Però alla fine anche il ribelle Tsipras si è adeguato presentando alla Troika un piano lacrime e sangue che sembrerebbe contraddire e disattendere il risultato del referendum. Cosa ne pensa?  

Se due giorni fa mi avesse chiesto se la Grecia fosse uscita dall’euro le avrei risposto di sì. Oggi vedo la proposta di Tsipras come il punto di svolta per riprendere le fila del discorso e virare verso politiche di crescita. Non è che bisogna spendere e basta, ma farlo saggiamente. E non è che la domanda aggregata la devono produrre gli straricchi armatori ellenici, ma il popolo ferito. Anche la Francia si è espressa in questi termini e fatico a pensare a una rottura dell’asse franco-tedesco: senza non c’è più Europa. Quanto al referendum, faticavo a inquadrarlo prima per le sue molte valenze. Ma se oggi l’accordo va in porto, direi che si è trattato di un modo per rafforzare la politica interna. Una mossa politica molto abile che mette alle strette gli oppositori e che quadra con la caduta della testa di Yanis Varoufakis subito dopo l’esito elettorale. Varoufakis l’insolente che è stato rimpiazzato da Euclid Tsakalotos, il capoclasse accomodante.

La Grecia alla fine vuole restare nell’euro, perché con l’euro ha migliori prospettive?
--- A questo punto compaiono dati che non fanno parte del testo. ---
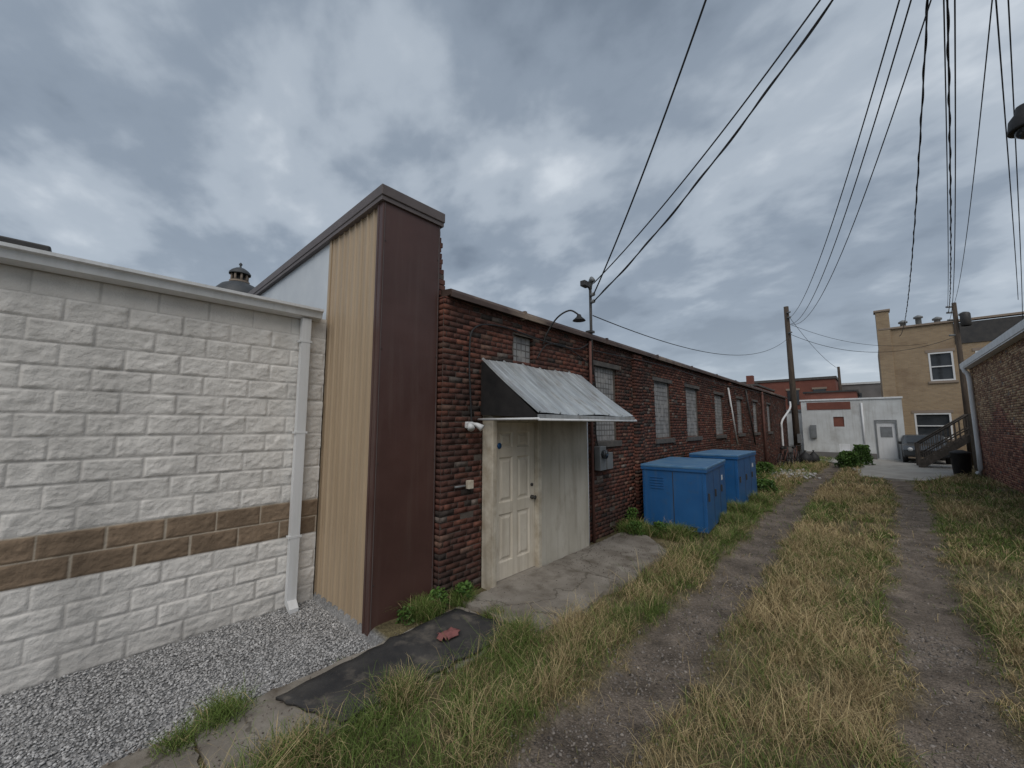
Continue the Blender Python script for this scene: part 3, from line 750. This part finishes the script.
wire((-3.05,27.1,7.8),(.76,6.85,7.5),1.0,.010,1.4)
wire((-3.05,27.1,7.8),(.95,6.9,7.45),1.25,.009,1.4)
wire((1.6,33.8,7.5),(.92,7.0,7.5),1.1,.010,1.4,True)
wire((3.3,29.85,7.8),(1.02,6.6,7.07),.7,.010,1.4,True)
wire((3.3,29.85,7.4),(1.08,6.6,7.07),.9,.008,1.4)
wire((3.3,29.85,8.1),(1.0,6.6,7.2),.4,.008,1.4)
wire((3.5,29.85,8.1),(1.42,7.0,7.07),.5,.007,1.4)
wire((4.05,21.7,6.35),(1.45,7.0,7.07),.2,.008,1.4)
wire((4.05,21.7,5.2),(1.55,7.1,6.9),.3,.007,1.4)
wire((-3.1,27.2,7.2),(3.4,30,6.5),.9,.012)
wire((-3.1,27.2,7.8),(2.8,33.9,6.9),.6,.010)
wire((-2.0,48,7.3),(-3.2,27.3,8.4),.4,.012)

# ---------------------------------------------------------------- church cupola
cu=empty('church_dome')
cx,cy=-68,13.9
lathe('tower',[(4.2,0),(4.2,18.5),(4.5,18.7),(4.5,19.3),(3.4,19.4),(3.4,20.2)],cx,cy,m_domest,cu,8,False)
lathe('dome',[(3.3,20.2),(3.2,20.9),(2.8,21.8),(2.2,22.5),(1.3,22.95),(1.2,23.0)],cx,cy,m_dome,cu,24)
lathe('lantern_base',[(1.3,23.0),(1.3,23.25),(1.1,23.25)],cx,cy,m_domest,cu,16,False)
for k in range(8):
    t=2*math.pi*k/8; tube('lantern_column',[(cx+1.0*math.cos(t),cy+1.0*math.sin(t),23.2),(cx+1.0*math.cos(t),cy+1.0*math.sin(t),24.3)],.16,m_domest,cu,8)
lathe('lantern_core',[(.6,23.2),(.6,24.3)],cx,cy,m_dark,cu,12)
lathe('lantern_roof',[(1.4,24.3),(1.4,24.5),(1.1,24.9),(.6,25.25),(.15,25.4),(.12,25.7),(.25,25.9),(.12,26.1),(.03,26.2)],cx,cy,m_dome,cu,16)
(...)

Non è questo il punto perché è l’Europa stessa che deve trovare il modo di stare nell’euro. E in questo modo non ci può stare nessuno, se esce la Grecia escono tutti uno alla volta. Siamo in un vicolo cieco e non se ne esce senza una leadership europea che generi investimenti, sottraendo poveri e giovani generazioni a un destino nefasto.